Scott Joplin (born between June 1867 and January 1868, died April 1, 1917) was an American musician and composer of ragtime music. He remains the best-known ragtime figure and is regarded as one of the three most important composers of classic ragtime,[1] along with James Scott and Joseph Lamb.
He was born in eastern Texas, near Linden. After 1871, the Joplin family moved to Texarkana, Texas, and Scott's mother cleaned homes so Scott could have a place to practice his music. By 1882 his mother had purchased a piano. By the late 1880s, Scott Joplin had left home to start a life of his own. He may have joined or formed various quartets and other musical groups and traveled around the Midwest to sing. In the Queen City Concert Band, he played first cornet.
In 1899, Joplin sold what would become one of his most famous pieces, "Maple Leaf Rag", to John Stark & Son, a Sedalia music publisher. Joplin received a one-cent royalty for each copy and ten free copies for his own use, as well as an advance. It has been estimated that Joplin made $360 per year on this piece in his lifetime. "Maple Leaf Rag" boosted Joplin to the top of the list of ragtime performers and moved ragtime into prominence as a musical form.
With a growing national reputation based on the success of "Maple Leaf Rag", Joplin moved to St. Louis, Missouri, in early 1900 with his new wife, Belle. While living there, from 1900 to 1903, he produced some of his best-known works, "The Entertainer", "Elite Syncopations", "March Majestic", and "Ragtime Dance".

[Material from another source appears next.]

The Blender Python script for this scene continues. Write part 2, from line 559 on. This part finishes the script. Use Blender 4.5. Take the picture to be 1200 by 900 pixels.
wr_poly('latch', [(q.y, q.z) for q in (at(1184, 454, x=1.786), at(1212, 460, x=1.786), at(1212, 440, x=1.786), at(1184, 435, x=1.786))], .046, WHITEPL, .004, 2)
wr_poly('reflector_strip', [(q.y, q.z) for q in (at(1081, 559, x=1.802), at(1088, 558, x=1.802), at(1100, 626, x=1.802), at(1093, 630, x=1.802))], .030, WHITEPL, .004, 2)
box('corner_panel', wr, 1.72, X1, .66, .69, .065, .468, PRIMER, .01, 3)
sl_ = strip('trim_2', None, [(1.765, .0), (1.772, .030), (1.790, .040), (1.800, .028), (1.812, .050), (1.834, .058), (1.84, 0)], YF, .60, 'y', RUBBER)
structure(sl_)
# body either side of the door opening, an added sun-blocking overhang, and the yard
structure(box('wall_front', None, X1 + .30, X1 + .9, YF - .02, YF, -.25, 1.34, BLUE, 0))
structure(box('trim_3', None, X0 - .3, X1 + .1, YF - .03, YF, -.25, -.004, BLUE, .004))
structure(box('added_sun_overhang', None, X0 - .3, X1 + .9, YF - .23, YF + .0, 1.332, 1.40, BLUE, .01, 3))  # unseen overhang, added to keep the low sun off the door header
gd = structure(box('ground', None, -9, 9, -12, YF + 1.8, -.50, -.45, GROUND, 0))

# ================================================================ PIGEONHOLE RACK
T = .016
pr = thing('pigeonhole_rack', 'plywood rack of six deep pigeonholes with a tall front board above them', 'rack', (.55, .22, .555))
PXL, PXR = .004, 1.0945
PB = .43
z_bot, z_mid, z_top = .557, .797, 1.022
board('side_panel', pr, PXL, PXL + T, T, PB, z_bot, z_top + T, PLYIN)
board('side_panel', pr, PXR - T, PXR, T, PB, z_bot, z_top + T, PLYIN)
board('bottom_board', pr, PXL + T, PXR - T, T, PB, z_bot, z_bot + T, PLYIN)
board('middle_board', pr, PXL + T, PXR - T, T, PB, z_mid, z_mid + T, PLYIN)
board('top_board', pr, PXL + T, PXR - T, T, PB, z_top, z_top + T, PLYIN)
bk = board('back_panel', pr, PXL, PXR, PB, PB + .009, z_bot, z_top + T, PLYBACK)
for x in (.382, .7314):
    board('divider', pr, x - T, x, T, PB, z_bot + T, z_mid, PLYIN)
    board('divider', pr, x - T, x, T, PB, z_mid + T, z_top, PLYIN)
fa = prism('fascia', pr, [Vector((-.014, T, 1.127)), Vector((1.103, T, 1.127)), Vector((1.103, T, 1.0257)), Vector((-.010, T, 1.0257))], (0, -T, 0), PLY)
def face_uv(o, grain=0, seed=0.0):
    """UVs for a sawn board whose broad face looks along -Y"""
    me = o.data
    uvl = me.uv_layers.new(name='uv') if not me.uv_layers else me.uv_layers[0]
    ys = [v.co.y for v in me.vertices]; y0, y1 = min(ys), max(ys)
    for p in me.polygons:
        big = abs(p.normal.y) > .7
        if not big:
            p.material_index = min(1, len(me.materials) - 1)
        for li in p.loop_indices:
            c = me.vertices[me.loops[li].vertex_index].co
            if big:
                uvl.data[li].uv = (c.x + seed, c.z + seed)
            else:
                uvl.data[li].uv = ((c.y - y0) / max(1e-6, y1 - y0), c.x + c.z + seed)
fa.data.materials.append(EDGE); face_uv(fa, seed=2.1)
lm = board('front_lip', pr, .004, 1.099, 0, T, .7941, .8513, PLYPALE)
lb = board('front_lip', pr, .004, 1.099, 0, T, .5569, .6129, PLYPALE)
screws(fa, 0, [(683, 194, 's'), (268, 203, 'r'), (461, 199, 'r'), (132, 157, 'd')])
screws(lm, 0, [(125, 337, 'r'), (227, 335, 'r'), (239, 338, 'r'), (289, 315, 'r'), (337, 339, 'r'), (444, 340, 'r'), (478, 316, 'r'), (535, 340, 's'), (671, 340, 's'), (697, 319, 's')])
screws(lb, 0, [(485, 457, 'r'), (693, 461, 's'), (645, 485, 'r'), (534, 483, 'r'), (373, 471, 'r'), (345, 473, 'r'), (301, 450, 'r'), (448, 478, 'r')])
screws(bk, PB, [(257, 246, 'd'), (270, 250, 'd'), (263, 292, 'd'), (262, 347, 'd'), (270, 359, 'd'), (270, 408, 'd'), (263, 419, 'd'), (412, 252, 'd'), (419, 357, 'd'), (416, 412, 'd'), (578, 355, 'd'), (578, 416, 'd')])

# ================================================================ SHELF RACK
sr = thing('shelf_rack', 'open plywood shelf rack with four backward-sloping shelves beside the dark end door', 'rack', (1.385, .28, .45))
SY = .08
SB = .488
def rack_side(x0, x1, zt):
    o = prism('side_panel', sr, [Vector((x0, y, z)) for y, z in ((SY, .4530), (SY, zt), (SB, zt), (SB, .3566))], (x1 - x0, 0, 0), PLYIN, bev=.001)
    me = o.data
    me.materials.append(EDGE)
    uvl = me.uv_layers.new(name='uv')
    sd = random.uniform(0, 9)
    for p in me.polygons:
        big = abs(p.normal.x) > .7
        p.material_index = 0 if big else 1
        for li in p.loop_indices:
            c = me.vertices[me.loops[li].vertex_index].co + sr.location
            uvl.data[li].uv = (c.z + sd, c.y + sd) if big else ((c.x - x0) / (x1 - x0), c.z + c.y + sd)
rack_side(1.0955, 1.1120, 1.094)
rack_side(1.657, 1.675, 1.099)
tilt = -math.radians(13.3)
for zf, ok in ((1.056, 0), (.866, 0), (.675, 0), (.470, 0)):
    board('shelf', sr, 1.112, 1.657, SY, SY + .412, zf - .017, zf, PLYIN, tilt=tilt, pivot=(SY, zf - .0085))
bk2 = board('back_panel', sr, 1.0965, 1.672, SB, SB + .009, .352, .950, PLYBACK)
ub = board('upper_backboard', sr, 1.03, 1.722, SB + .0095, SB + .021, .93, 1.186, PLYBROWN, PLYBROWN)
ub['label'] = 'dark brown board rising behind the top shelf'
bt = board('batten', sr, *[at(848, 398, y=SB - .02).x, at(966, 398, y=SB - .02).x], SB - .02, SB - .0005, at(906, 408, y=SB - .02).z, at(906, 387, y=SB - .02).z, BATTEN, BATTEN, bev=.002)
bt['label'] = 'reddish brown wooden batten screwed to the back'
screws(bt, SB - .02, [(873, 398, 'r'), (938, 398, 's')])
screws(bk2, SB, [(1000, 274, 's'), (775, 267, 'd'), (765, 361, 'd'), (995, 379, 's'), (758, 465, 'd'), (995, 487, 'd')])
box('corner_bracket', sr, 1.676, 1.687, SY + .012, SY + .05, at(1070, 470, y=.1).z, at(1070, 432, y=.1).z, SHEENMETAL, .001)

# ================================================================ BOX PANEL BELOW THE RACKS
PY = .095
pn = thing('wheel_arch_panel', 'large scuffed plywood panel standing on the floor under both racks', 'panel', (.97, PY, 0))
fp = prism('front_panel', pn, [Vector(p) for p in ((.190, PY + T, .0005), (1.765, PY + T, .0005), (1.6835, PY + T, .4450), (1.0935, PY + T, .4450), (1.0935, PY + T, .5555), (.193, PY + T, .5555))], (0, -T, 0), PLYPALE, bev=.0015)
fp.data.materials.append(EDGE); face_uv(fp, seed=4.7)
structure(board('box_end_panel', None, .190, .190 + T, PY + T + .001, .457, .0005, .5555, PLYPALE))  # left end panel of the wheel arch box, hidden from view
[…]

Joplin married several times[citation needed]. Perhaps his dearest love, Freddie Alexander, died at age twenty, of complications resulting from a cold, two months after their wedding. Joplin's first work copyrighted after Freddie's death, "Bethena" (1905), is a very sad, musically complex ragtime waltz.
After months of faltering, Joplin continued writing and publishing. He was a best-selling composer of sheet music. With much hard work, he produced the award-winning opera Treemonisha. The score to an earlier ragtime opera by Joplin, A Guest of Honor, is lost.